文化祭「柏苑祭」で大いに賑わう校舎の中庭。
生徒が主導する弁論大会
東京都市大学付属中学校・高等学校では、説得力のあるプレゼン力を磨くことにも力を入れています。中学1・2年生全員が冬休みの宿題として取り組むのは、弁論大会の原稿作りです。
長野先生「2月の弁論大会に向け、各クラスから委員が選出され、実行委員会が組織されます。生徒たちの手によって企画・運営・司会などが行われる、自主性を尊重する行事です。大会本番の代表は各クラス1名ずつです。1月のクラス別弁論大会を経て絞り込まれます。弁論テーマはいくつかのカテゴリーに沿って執筆しますが、毎年大変興味深い視点・考察に驚かされます」
大会では、聞き手の生徒全員が審査員。内容に加えて、姿勢や発声も評価し、最優秀者には校長杯が贈られます。
クエストカップへの挑戦
プレゼン力を磨くため、高校1年の生徒たちが挑戦するのが「クエストカップ」です。これは、実在の企業から出されるミッションにチームで挑むプログラムで、全国の学校からエントリーがある大きなイベントです。東京都市大学付属中学校・高等学校では、高校1年の情報の授業で企業のミッションに取り組み、本番に挑んでいます。

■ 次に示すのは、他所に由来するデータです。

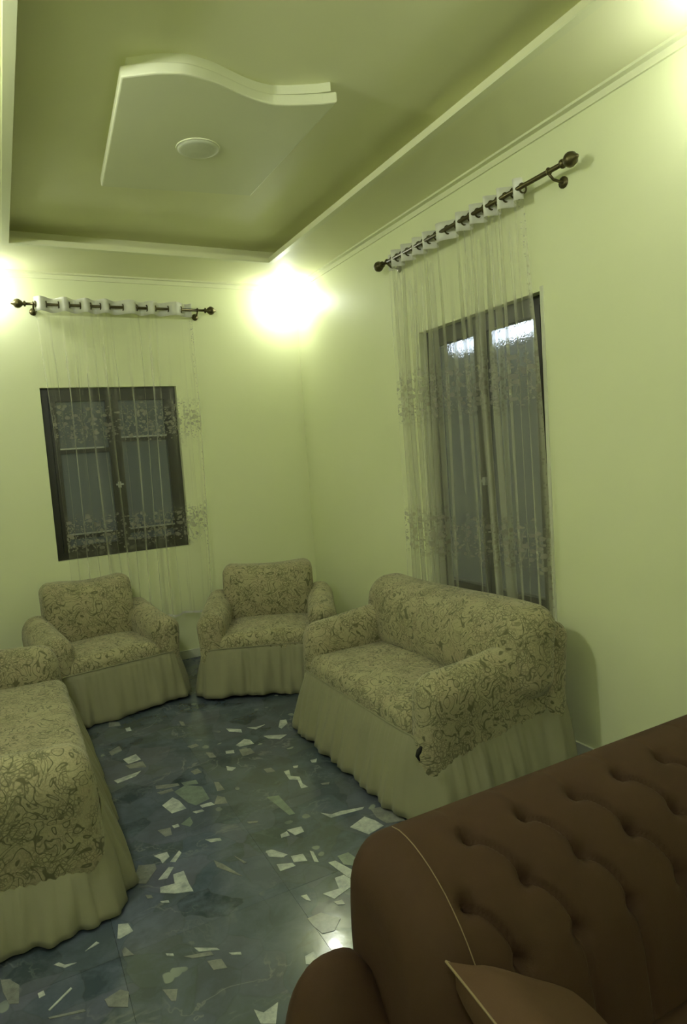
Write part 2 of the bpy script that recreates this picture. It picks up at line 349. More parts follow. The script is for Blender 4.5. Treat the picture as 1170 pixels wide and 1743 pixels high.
CHIPS=[
('w',[(-2.072,-2.459),(-2.007,-2.409),(-1.985,-2.466),(-1.974,-2.561),(-2.047,-2.566)]),
('g',[(-1.986,-2.355),(-1.917,-2.317),(-1.845,-2.387),(-1.847,-2.536),(-1.924,-2.561),(-1.953,-2.506)]),
('g',[(-1.931,-2.277),(-1.853,-2.293),(-1.853,-2.342),(-1.925,-2.316)]),
('p',[(-2.058,-2.227),(-1.947,-2.272),(-1.945,-2.301),(-2.016,-2.290),(-2.062,-2.264)]),
('p',[(-2.067,-2.308),(-1.988,-2.310),(-1.987,-2.341),(-2.051,-2.342)]),
('p',[(-1.776,-2.377),(-1.755,-2.392),(-1.753,-2.491),(-1.791,-2.483)]),
('p',[(-1.805,-2.529),(-1.776,-2.567),(-1.782,-2.634),(-1.843,-2.605)]),
('w',[(-1.908,-2.572),(-1.850,-2.573),(-1.841,-2.610),(-1.904,-2.601)]),
('w',[(-1.955,-2.613),(-1.909,-2.618),(-1.903,-2.638),(-1.944,-2.637)]),
('g',[(-2.033,-2.691),(-1.978,-2.650),(-1.979,-2.712),(-2.000,-2.737)]),
('w',[(-2.073,-2.679),(-2.044,-2.680),(-2.043,-2.706),(-2.069,-2.707)]),
('p',[(-2.141,-2.681),(-2.083,-2.691),(-2.091,-2.757),(-2.122,-2.754)]),
('w',[(-1.969,-2.886),(-1.906,-2.914),(-1.906,-2.937),(-1.952,-2.923)]),
('p',[(-2.215,-1.615),(-2.145,-1.564),(-2.139,-1.645),(-2.207,-1.683)]),
('w',[(-2.156,-1.779),(-2.077,-1.752),(-2.064,-1.846),(-2.139,-1.861)]),
('p',[(-2.158,-1.871),(-2.061,-1.877),(-2.056,-1.967),(-2.142,-1.927)]),
('w',[(-2.244,-2.026),(-2.091,-1.997),(-2.129,-2.045),(-2.231,-2.072)]),
('w',[(-2.066,-1.302),(-2.035,-1.295),(-2.035,-1.363),(-2.066,-1.361)]),
('p',[(-1.733,-1.401),(-1.710,-1.433),(-1.713,-1.507),(-1.735,-1.491)]),
('p',[(-1.787,-1.839),(-1.729,-1.830),(-1.722,-1.874),(-1.770,-1.880)]),
('p',[(-1.713,-1.993),(-1.679,-2.018),(-1.678,-2.091),(-1.713,-2.072)]),
('p',[(-1.852,-2.178),(-1.810,-2.165),(-1.801,-2.226),(-1.843,-2.227)]),
('w',[(-1.503,-1.724),(-1.425,-1.796),(-1.436,-1.845),(-1.501,-1.782)]),
('w',[(-1.529,-2.003),(-1.458,-1.951),(-1.431,-1.985),(-1.430,-2.051),(-1.517,-2.038)]),
('p',[(-1.534,-2.075),(-1.470,-2.097),(-1.469,-2.171),(-1.545,-2.175)]),
('w',[(-1.608,-2.045),(-1.562,-2.061),(-1.571,-2.103),(-1.615,-2.081)]),
('w',[(-1.664,-2.237),(-1.623,-2.288),(-1.653,-2.310),(-1.674,-2.289)]),
('w',[(-1.769,-3.135),(-1.728,-3.156),(-1.709,-3.181),(-1.722,-3.212),(-1.758,-3.181)]),
('p',[(-2.140,-1.077),(-2.083,-1.167),(-2.083,-1.229),(-2.157,-1.204)]),
('w',[(-1.385,-1.792),(-1.334,-1.821),(-1.271,-1.819),(-1.346,-1.855)]),
('w',[(-1.343,-1.983),(-1.300,-2.001),(-1.214,-2.052),(-1.274,-2.088),(-1.331,-2.032)]),
('w',[(-1.164,-1.816),(-1.126,-1.829),(-1.142,-1.892),(-1.206,-1.946),(-1.213,-1.912)]),
('w',[(-1.415,-2.491),(-1.384,-2.492),(-1.404,-2.561),(-1.367,-2.597),(-1.384,-2.674),(-1.375,-2.723),(-1.411,-2.716),(-1.390,-2.621),(-1.425,-2.590)]),
('w',[(-1.349,-2.463),(-1.321,-2.473),(-1.335,-2.495),(-1.354,-2.485)]),
('p',[(-1.500,-2.398),(-1.458,-2.407),(-1.453,-2.463),(-1.498,-2.453)]),
('w',[(-1.238,-2.455),(-1.199,-2.461),(-1.220,-2.497),(-1.243,-2.485)]),
('p',[(-1.304,-2.730),(-1.258,-2.744),(-1.272,-2.763),(-1.303,-2.745)]),
('w',[(-1.428,-2.988),(-1.391,-3.029),(-1.343,-3.030),(-1.227,-3.062),(-1.243,-3.075),(-1.358,-3.060),(-1.405,-3.056)]),
('p',[(-1.213,-3.096),(-1.117,-3.121),(-1.115,-3.172),(-1.128,-3.273),(-1.211,-3.246),(-1.225,-3.175)]),
('w',[(-1.367,-3.176),(-1.269,-3.137),(-1.244,-3.193),(-1.232,-3.254),(-1.324,-3.275)]),
('w',[(-1.623,-3.031),(-1.555,-3.041),(-1.561,-3.089),(-1.608,-3.093)]),
('w',[(-1.662,-3.048),(-1.627,-3.041),(-1.628,-3.079),(-1.668,-3.076)]),
('p',[(-1.757,-2.857),(-1.708,-2.880),(-1.716,-2.892),(-1.752,-2.877)]),
('g',[(-1.595,-2.694),(-1.537,-2.716),(-1.534,-2.923),(-1.564,-2.918)]),
('w',[(-1.765,-3.131),(-1.741,-3.133),(-1.701,-3.193),(-1.728,-3.207),(-1.768,-3.174)]),
('w',[(-1.763,-3.129),(-1.735,-3.138),(-1.693,-3.209),(-1.716,-3.215),(-1.758,-3.179)]),
('w',[(-1.760,-3.246),(-1.699,-3.274),(-1.696,-3.301),(-1.764,-3.298)]),
('w',[(-1.686,-3.227),(-1.635,-3.241),(-1.639,-3.296),(-1.692,-3.273)]),
('w',[(-1.601,-3.238),(-1.590,-3.252),(-1.602,-3.333),(-1.617,-3.319)]),
('g',[(-1.516,-3.340),(-1.466,-3.342),(-1.451,-3.416),(-1.484,-3.443),(-1.521,-3.405)]),
('w',[(-1.570,-3.358),(-1.539,-3.363),(-1.494,-3.500),(-1.515,-3.532),(-1.545,-3.490)]),
('w',[(-1.593,-3.464),(-1.553,-3.467),(-1.530,-3.539),(-1.650,-3.576),(-1.677,-3.524),(-1.608,-3.532)]),
('w',[(-1.755,-3.488),(-1.731,-3.493),(-1.733,-3.539),(-1.747,-3.520)]),
('w',[(-2.097,-3.898),(-2.075,-3.925),(-2.021,-3.912),(-2.057,-3.983),(-2.097,-3.958)]),
('p',[(-1.661,-3.591),(-1.628,-3.597),(-1.630,-3.626),(-1.656,-3.613)]),
('p',[(-1.785,-3.618),(-1.728,-3.617),(-1.681,-3.686),(-1.728,-3.729),(-1.771,-3.719),(-1.783,-3.666)]),
('w',[(-1.869,-3.783),(-1.836,-3.780),(-1.833,-3.822),(-1.863,-3.827),(-1.882,-3.819)]),
('w',[(-2.200,-2.879),(-2.142,-2.885),(-2.141,-2.925),(-2.178,-2.958),(-2.182,-2.917)]),
('w',[(-2.147,-2.966),(-2.093,-2.905),(-2.088,-2.928),(-2.127,-2.980)]),
('p',[(-2.272,-2.914),(-2.207,-2.945),(-2.209,-2.982),(-2.268,-3.061),(-2.317,-3.028)]),
('w',[(-2.219,-3.064),(-2.161,-3.001),(-2.142,-3.014),(-2.184,-3.076)]),
('w',[(-2.222,-3.119),(-2.165,-3.128),(-2.157,-3.064),(-2.112,-3.064),(-2.114,-3.162),(-2.111,-3.220),(-2.180,-3.191),(-2.229,-3.153)]),
('w',[(-2.241,-3.208),(-2.211,-3.219),(-2.211,-3.235),(-2.235,-3.224)]),
('p',[(-2.285,-3.133),(-2.264,-3.147),(-2.262,-3.169),(-2.282,-3.162)]),
('w',[(-2.408,-3.251),(-2.375,-3.268),(-2.365,-3.321),(-2.416,-3.334),(-2.423,-3.329)]),
('w',[(-2.190,-3.531),(-2.121,-3.577),(-2.114,-3.592),(-2.181,-3.558)]),
('p',[(-2.233,-3.553),(-2.144,-3.581),(-2.140,-3.604),(-2.208,-3.578)]),
('w',[(-2.285,-3.503),(-2.262,-3.518),(-2.262,-3.530),(-2.283,-3.516)]),
('w',[(-2.091,-3.623),(-2.054,-3.643),(-2.055,-3.655),(-2.085,-3.637)]),
('p',[(-2.168,-3.619),(-2.122,-3.636),(-2.117,-3.687),(-2.160,-3.671)]),
('p',[(-1.981,-3.065),(-1.955,-3.113),(-1.910,-3.240),(-1.928,-3.216),(-1.983,-3.119)]),
('p',[(-1.895,-3.084),(-1.863,-3.162),(-1.877,-3.163)]),
('p',[(-2.330,-3.661),(-2.286,-3.685),(-2.302,-3.731),(-2.315,-3.723)]),
('p',[(-2.419,-3.406),(-2.406,-3.388),(-2.384,-3.448),(-2.418,-3.435)]),
('p',[(-2.806,-3.313),(-2.780,-3.325),(-2.749,-3.375),(-2.753,-3.459),(-2.781,-3.445),(-2.799,-3.377)]),
('p',[(-2.504,-3.598),(-2.452,-3.584),(-2.429,-3.609),(-2.442,-3.671),(-2.497,-3.636)]),
('w',[(-2.640,-3.339),(-2.623,-3.337),(-2.605,-3.361),(-2.567,-3.373),(-2.607,-3.376)]),
('w',[(-2.535,-3.331),(-2.493,-3.302),(-2.484,-3.316),(-2.522,-3.327)]),
('w',[(-2.669,-3.542),(-2.596,-3.482),(-2.593,-3.490),(-2.665,-3.548)]),
('w',[(-2.696,-3.449),(-2.678,-3.446),(-2.674,-3.469),(-2.693,-3.472)]),
('p',[(-2.671,-3.574),(-2.567,-3.603),(-2.563,-3.615),(-2.668,-3.583)])]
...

長野先生「『クエストカップ』本番までに約18時間の授業を予定しています。授業では、インターン対象の企業について徹底的に調査し、本番に向けて課題に取り組んでいきます。この時、教員はファシリテーター(促進者)として参加。生徒に直接答えを教えるのではなく、適度な距離を保ちながらサポートに徹します」
生徒たちは、授業を通して「なぜ?」や「どうして?」を追究することで、アイディアに磨きをかけ、誰が聞いても納得できる論理的な説明ができるようになります。
長野先生「今年度は、合計73チームがクエストエデュケーションプログラム(企業探究プログラム)に挑戦します。情報の授業では、教員は“答えが1つではない”問いを提示します。こうした問題について、生徒たちは自ら考え、行動します。そうして育まれた自主性、論理的な思考力、コミュニケーション力は、生徒が将来どのような道に進んだとしても、必ず役に立つことでしょう」
弁論大会の様子。目線や身振りなど、コミュニケーション力を駆使して、聞き手に伝えます。
2014年には、「企業プレゼンテーション」部門で「日本コカ・コーラ賞」を 受賞したこともあります!